In SFT's supplemental memorandum of law, it asserts that an action in trover was the common law vehicle for recovering a fraudulent conveyance. SFT states that a cause of action in "trover" eventually came to be known as "conversion" or "trover and conversion." SFT goes on to cite many cases where conversion actions involved intangibles. Following SFT's reasoning, since intangibles can be the subject of conversion actions and conversion actions derived from trover actions, which were actions at law, then an action to recover an intangible is an action at law. However SFT fails to distinguish between actions to recover money or money damages and actions for equitable remedies. In every case SFT cites the parties are seeking monetary damages or the return of money. The Supreme Court, in Granfinanciera, made it clear that courts of equity would not have adjudicated cases where the the action was to recover money or monetary damages. Through our research, we were unable to find any case allowing a jury trial other than where money damages were being sought.

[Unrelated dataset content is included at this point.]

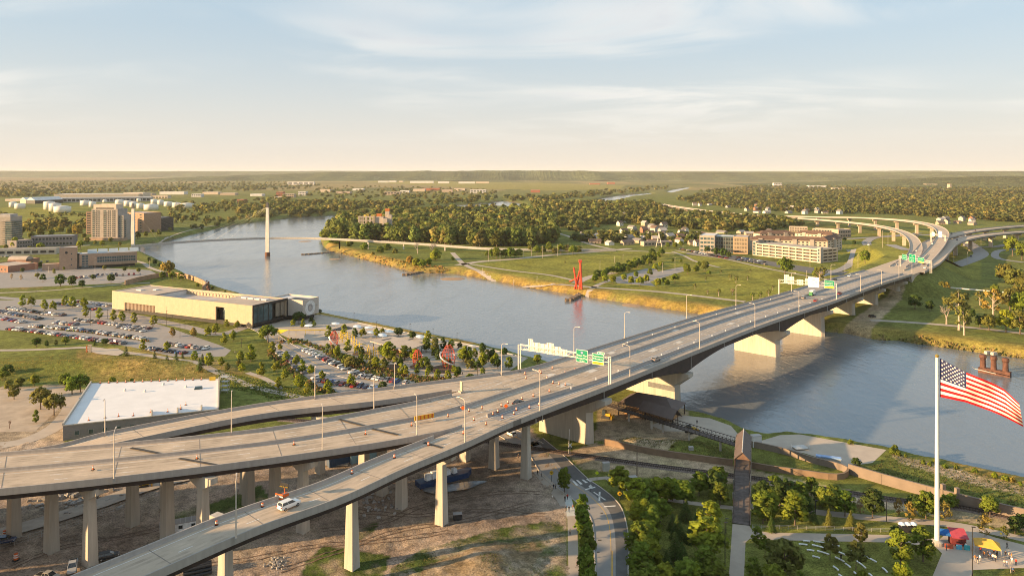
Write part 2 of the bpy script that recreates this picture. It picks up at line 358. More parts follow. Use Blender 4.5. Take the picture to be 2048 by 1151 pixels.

The action in this case is not an action to recover a fraudulent monetary conveyance. Sunset prays for this court to enter an order determining that the 40% interest in Sunset was the property of Stocks on the date of the filing of the petition and, therefore, is property of the bankruptcy estate free and clear of any interest of SFT. Additionally, Sunset asks this court to set aside and declare null and void the transfer, by Stocks to SFT, of Stocks' interest in Sunset. Sunset seeks an equitable remedy, therefore, SFT is not entitled to a jury trial. Accordingly, it is
ORDERED AND ADJUDGED that Sunset Beach, Ltd.'s motion to strike SFT's request for a jury trial is granted.
DONE AND ORDERED.
NOTES
[1] The Seventh Circuit reversed this decision because the case was converted prior to the amendment to BR 1019(4). The Court explained that the amendment significantly changed the law and stated that the lower courts would have been correct if the amended rule were at issue. Supra, 908 F.2d at 243. But for the timing of the decision, we agree with and follow the reasoning of the district and the appellate courts in Wolff.